Variety Chief TV Critic Brian Lowry wrote that the plot of the show “doesn’t feel as novel as it once might have.”

He called success for the show a “long shot” – but not because it crossed a line.

Instead, according to Lowry, the show “doesn’t appear any edgier” than ABC’s gay-friendly Modern Family, a factor he credited to the “edge-blunting nature of ABC’s development process.” He even recognized “something inherently conservative” in the show: the “underlying notion of parents and kids loving each other, whatever the complications and differences.”

Deadline reporter Dominic Patten similarly commented on the show, which he described as a “trying-too-hard-to-be-quirky series” turned “bland.”

“The truth is that on the road to its premiere, most of what could have offended anyone about The Real O’Neals was long since exorcised,” he wrote. “Except if you are offended by a wasted opportunity — because that’s what The Real O’Neals is in this TV era or any other for that matter.”

The Hollywood Reporter’s TV critic Daniel Fienberg gave a mixed review.

“It doesn't start smoothly, but as we always say, comedies often require extra time to find their footing…” he wrote.

“The early installments suffer from a surplus of voices, a surfeit of refined characters and clumsy plot mechanics,” he explained, “but the third and particularly the fourth episode, titled ‘The Real F Word,’ speak to a show that's finding its perspective and beginning to properly utilize what is a very good cast.”

 He also addressed Jesus as a character in the show.

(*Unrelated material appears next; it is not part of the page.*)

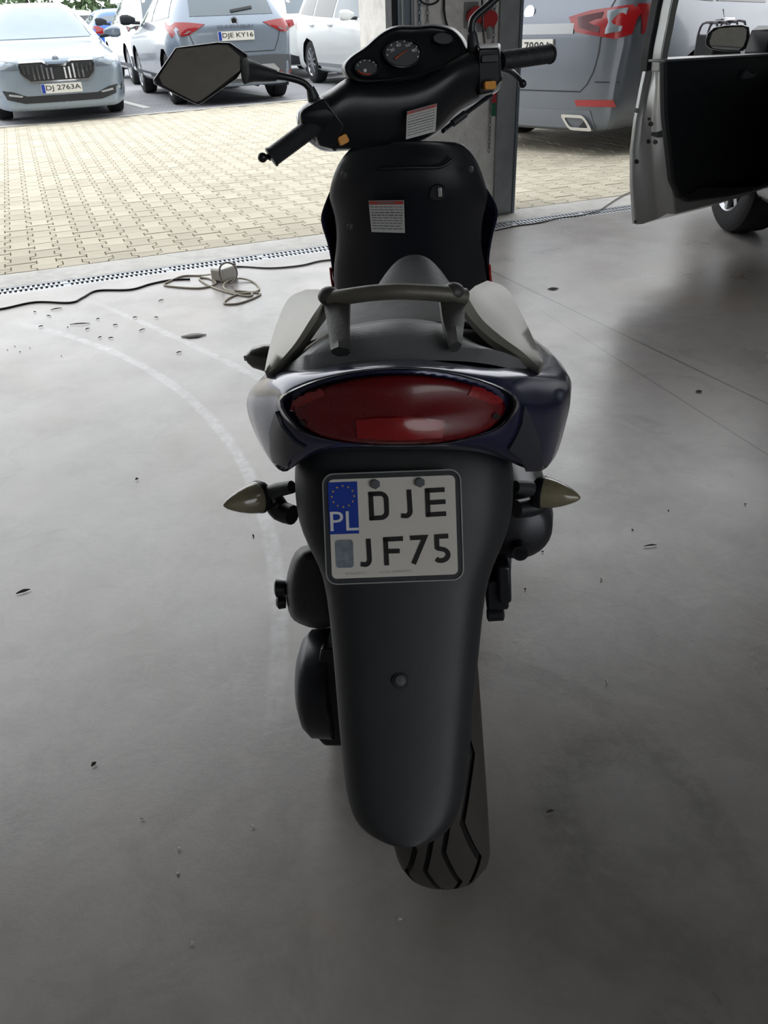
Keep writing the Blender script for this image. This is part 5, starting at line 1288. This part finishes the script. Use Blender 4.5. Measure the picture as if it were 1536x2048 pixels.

“Jesus' conversations with Kenny are such an underdeveloped part of The Real O'Neals that if you don't like them, you should probably just be quiet and see if they vanish on their own, because the series would be unchanged in their absence," he advised.

In the minority by far, the couple positive reviews of the show came from TV Line (with a B+ rating) and liberal Slate (surprise, surprise).

“[W]ith quick and clever references,” wrote TV Line editor Michael Slezak, “the show also manages to be completely of the moment — and damn funny, too.”

Although the publication admitted, “we’re lighting a candle that The Real O’Neals doesn’t wind up in ratings purgatory."

For Slate, culture critic June Thomas gushed how, before the season ends, Kenny will “have his first gay kiss and go to prom with a boy.”

“It’s ridiculous that this should seem so revolutionary,” she wrote at the end. “But it does.”

Besides influencing the plotline, Dan Savage serves as one of the many executive producers of the show that stars actors Martha Plimpton, Jay R. Ferguson, Noah Galvin, Matt Shively, Bebe Wood and Mary Hollis Inboden.

Savage routinely insults Christians and conservatives (from championing “Scalia” as a BDSM “safe word” to and telling Ben Carson to “suck my dick” to wishing Republicans were “all fucking dead”). He once called for mandatory abortions and named Emeritus Pope Benedict XVI “That Motherfucking Power-Hungry, Self-Aggrandized Bigot In the Stupid Fucking Hat.”’

Savage’s comments only make the media love him more. But, this time, it seems they aren’t covering for him.